Transcribe the whole listing without a single picture.

-*-

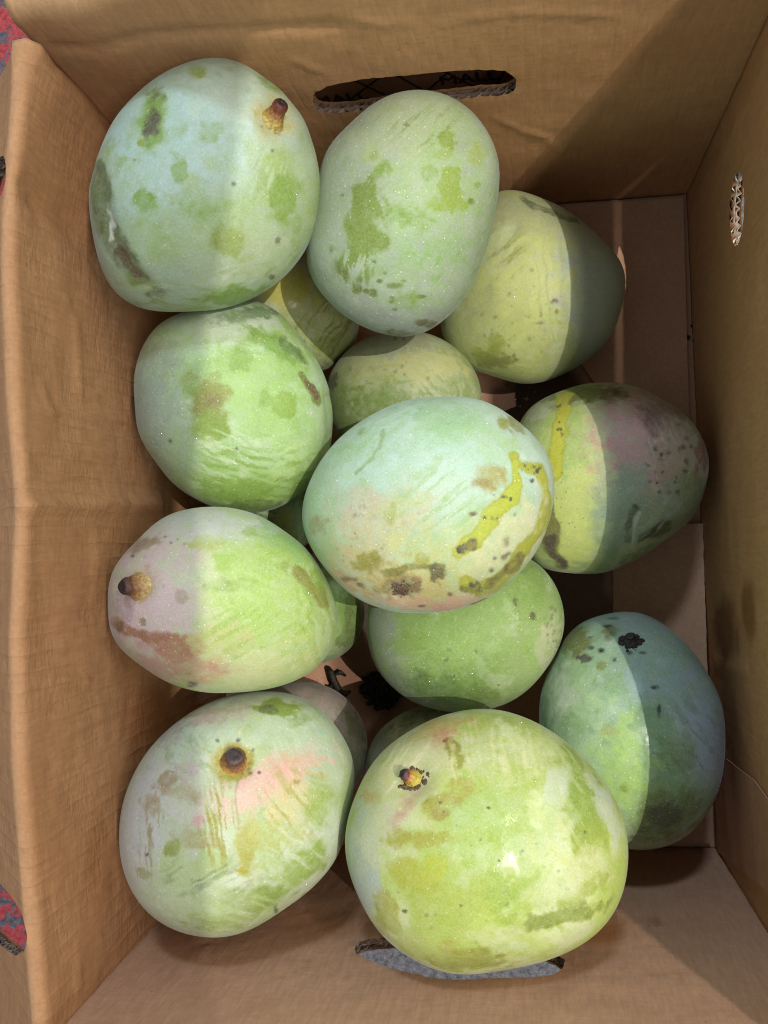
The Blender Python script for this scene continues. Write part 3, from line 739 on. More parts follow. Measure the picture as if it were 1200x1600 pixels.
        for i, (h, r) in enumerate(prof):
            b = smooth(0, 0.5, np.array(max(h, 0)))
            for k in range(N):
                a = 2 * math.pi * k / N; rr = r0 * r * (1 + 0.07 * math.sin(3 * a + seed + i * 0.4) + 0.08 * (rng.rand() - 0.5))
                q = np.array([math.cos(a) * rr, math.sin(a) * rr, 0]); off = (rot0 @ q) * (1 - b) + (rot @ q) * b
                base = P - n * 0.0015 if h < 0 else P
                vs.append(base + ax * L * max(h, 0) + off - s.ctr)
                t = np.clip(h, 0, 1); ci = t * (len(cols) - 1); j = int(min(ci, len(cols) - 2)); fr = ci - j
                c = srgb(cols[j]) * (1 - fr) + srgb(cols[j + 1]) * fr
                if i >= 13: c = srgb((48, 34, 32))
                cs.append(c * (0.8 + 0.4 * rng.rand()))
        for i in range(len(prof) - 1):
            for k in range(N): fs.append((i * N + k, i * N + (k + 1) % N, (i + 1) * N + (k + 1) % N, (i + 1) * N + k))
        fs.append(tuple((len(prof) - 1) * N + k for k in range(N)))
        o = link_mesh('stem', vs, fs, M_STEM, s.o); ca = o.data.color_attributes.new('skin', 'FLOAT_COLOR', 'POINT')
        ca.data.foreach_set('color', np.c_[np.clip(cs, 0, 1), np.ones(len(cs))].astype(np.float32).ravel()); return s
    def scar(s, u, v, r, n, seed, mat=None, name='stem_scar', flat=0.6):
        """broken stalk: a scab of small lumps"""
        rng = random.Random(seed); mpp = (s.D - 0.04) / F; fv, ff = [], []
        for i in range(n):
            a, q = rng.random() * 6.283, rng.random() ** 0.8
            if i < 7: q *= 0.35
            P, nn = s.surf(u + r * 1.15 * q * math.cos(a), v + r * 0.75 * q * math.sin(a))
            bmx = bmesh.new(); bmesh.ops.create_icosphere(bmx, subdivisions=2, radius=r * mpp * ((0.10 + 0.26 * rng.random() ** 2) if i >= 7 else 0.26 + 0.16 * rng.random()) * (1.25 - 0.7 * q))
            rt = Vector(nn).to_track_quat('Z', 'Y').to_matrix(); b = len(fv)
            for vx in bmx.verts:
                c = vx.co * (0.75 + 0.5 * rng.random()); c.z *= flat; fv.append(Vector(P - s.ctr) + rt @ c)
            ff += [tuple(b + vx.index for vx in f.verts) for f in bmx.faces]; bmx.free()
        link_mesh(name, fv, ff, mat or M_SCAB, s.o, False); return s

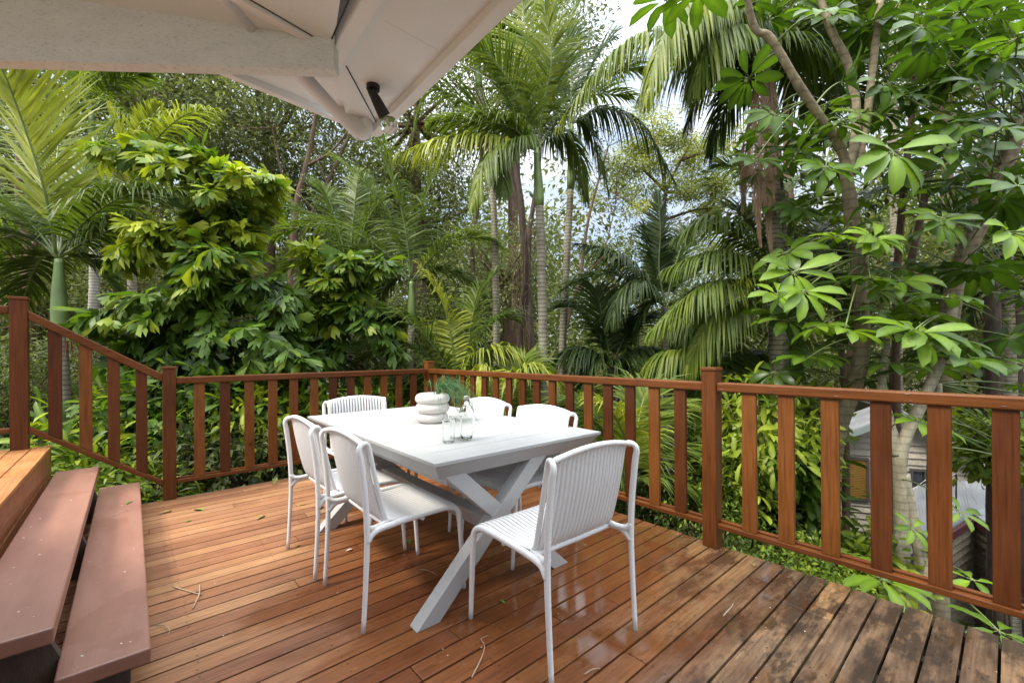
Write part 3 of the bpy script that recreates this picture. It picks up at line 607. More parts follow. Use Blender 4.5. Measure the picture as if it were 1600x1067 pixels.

-*-

* _Finished exercise_:
The Blender Python script for this scene continues. Write part 3, from line 739 on. More parts follow. Measure the picture as if it were 1200x1600 pixels.
        for i, (h, r) in enumerate(prof):
            b = smooth(0, 0.5, np.array(max(h, 0)))
            for k in range(N):
                a = 2 * math.pi * k / N; rr = r0 * r * (1 + 0.07 * math.sin(3 * a + seed + i * 0.4) + 0.08 * (rng.rand() - 0.5))
                q = np.array([math.cos(a) * rr, math.sin(a) * rr, 0]); off = (rot0 @ q) * (1 - b) + (rot @ q) * b
                base = P - n * 0.0015 if h < 0 else P
                vs.append(base + ax * L * max(h, 0) + off - s.ctr)
                t = np.clip(h, 0, 1); ci = t * (len(cols) - 1); j = int(min(ci, len(cols) - 2)); fr = ci - j
                c = srgb(cols[j]) * (1 - fr) + srgb(cols[j + 1]) * fr
                if i >= 13: c = srgb((48, 34, 32))
                cs.append(c * (0.8 + 0.4 * rng.rand()))
        for i in range(len(prof) - 1):
            for k in range(N): fs.append((i * N + k, i * N + (k + 1) % N, (i + 1) * N + (k + 1) % N, (i + 1) * N + k))
        fs.append(tuple((len(prof) - 1) * N + k for k in range(N)))
        o = link_mesh('stem', vs, fs, M_STEM, s.o); ca = o.data.color_attributes.new('skin', 'FLOAT_COLOR', 'POINT')
        ca.data.foreach_set('color', np.c_[np.clip(cs, 0, 1), np.ones(len(cs))].astype(np.float32).ravel()); return s
    def scar(s, u, v, r, n, seed, mat=None, name='stem_scar', flat=0.6):
        """broken stalk: a scab of small lumps"""
        rng = random.Random(seed); mpp = (s.D - 0.04) / F; fv, ff = [], []
        for i in range(n):
            a, q = rng.random() * 6.283, rng.random() ** 0.8
            if i < 7: q *= 0.35
            P, nn = s.surf(u + r * 1.15 * q * math.cos(a), v + r * 0.75 * q * math.sin(a))
            bmx = bmesh.new(); bmesh.ops.create_icosphere(bmx, subdivisions=2, radius=r * mpp * ((0.10 + 0.26 * rng.random() ** 2) if i >= 7 else 0.26 + 0.16 * rng.random()) * (1.25 - 0.7 * q))
            rt = Vector(nn).to_track_quat('Z', 'Y').to_matrix(); b = len(fv)
            for vx in bmx.verts:
                c = vx.co * (0.75 + 0.5 * rng.random()); c.z *= flat; fv.append(Vector(P - s.ctr) + rt @ c)
            ff += [tuple(b + vx.index for vx in f.verts) for f in bmx.faces]; bmx.free()
        link_mesh(name, fv, ff, mat or M_SCAB, s.o, False); return s

Write part 3 of the bpy script that recreates this picture. It picks up at line 607. More parts follow. Use Blender 4.5. Measure the picture as if it were 1600x1067 pixels.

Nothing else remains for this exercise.